Saturday, February 12, 2005

Al Qaeda's Freedom Isn't Free

Terrorist Ayman al-Zawahiri, Al Qaeda's # 2, released an audiotape that criticized America indirectly by lashing out at the results of last year's Arab League meeting. That gathering tentatively embraced human rights, women's rights and the democratic processes. According to Zawahiri, this "U.S. concept of freedom" is only:
a cloak for spreading corruption and injustice in the Islamic world.

Liberty as construed by the Americans was based on "usurious banks, giant companies, misleading media outlets and the destruction of others for material gain," charged the voice in the recording aired by Arabic news channel Al-Jazeera.

Real freedom was "not the liberty of homosexual marriages and the abuse of women as a commodity to gain clients, win deals or attract tourists."
Some of Al Qaeda's views -- opposition to capitalism, certainty of a right-wing media bias -- are in tune with the loony left. But how can the "mainstream left" countenance the apparent alliance between liberals and radical Islam? Zawahiri's condemnation of gay marriage is the tip of the iceberg: Islamofascists are hostile to every civil right and liberty precious to Democrats and Republicans alike.

Just in my lifetime, the left and right have exchanged roles. Democrats now distrust democracy, preferring judicially imposed group rights to the ballot box. Once committed to human rights internationalism, they've been enervated by iron-poor blood to the point that they offer nothing more profound than "no."

Today's Democrats gave up on democracy, without rationale or evidence. Whether a gift of god, or a product of "natural rights," Freedom is every man's right--and the world's best hope.

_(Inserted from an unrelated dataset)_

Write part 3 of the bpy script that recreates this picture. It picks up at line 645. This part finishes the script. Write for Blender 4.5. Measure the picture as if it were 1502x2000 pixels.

As NRO's Victor Davis Hanson says:
Democracy brings moral clarity and cures deluded populaces of their false grievances and exaggerated hurts. The problem in the Middle East is the depressing relationship between autocracies and Islamists: Illiberal governments fault the Americans and Jews for their own failure. Thus in lieu of reform, strongmen deflect popular frustration by allowing the Wahhabis, al Qaedists, and other terrorists to use their state-controlled media likewise to blame us rather than a Mubarak, Saudi Royal Family, or Saddam Hussein. Yet just as crowded Germans today do not talk of the need for lebensraum and resource-less Japanese have dropped dreams of a Greater Co-Prosperity Sphere, so too a democratic Middle East will more likely look inward at tribalism, patriarchy, fundamentalism, religious intolerance, and polygamy rather than automatically at Israel and the United States when their airliners crash or a car bomb goes off.
Al Qaeda's idea of liberty is dictated by god and disseminated by autocrats--in short, it's anything but free. I'm proud America's midwifing liberty throughout the world. Harry Truman and John Kennedy would too, and support President Bush's efforts to reform what is, in effect, the widespread enslavement of the Arab people by their governments.

Neither Truman nor Kennedy would be fooled by Al Qaeda's false sense of freedom. But, given the path of their party, I doubt today's Democrats would listen. Were Truman and Kennedy alive today, they'd both be Republicans.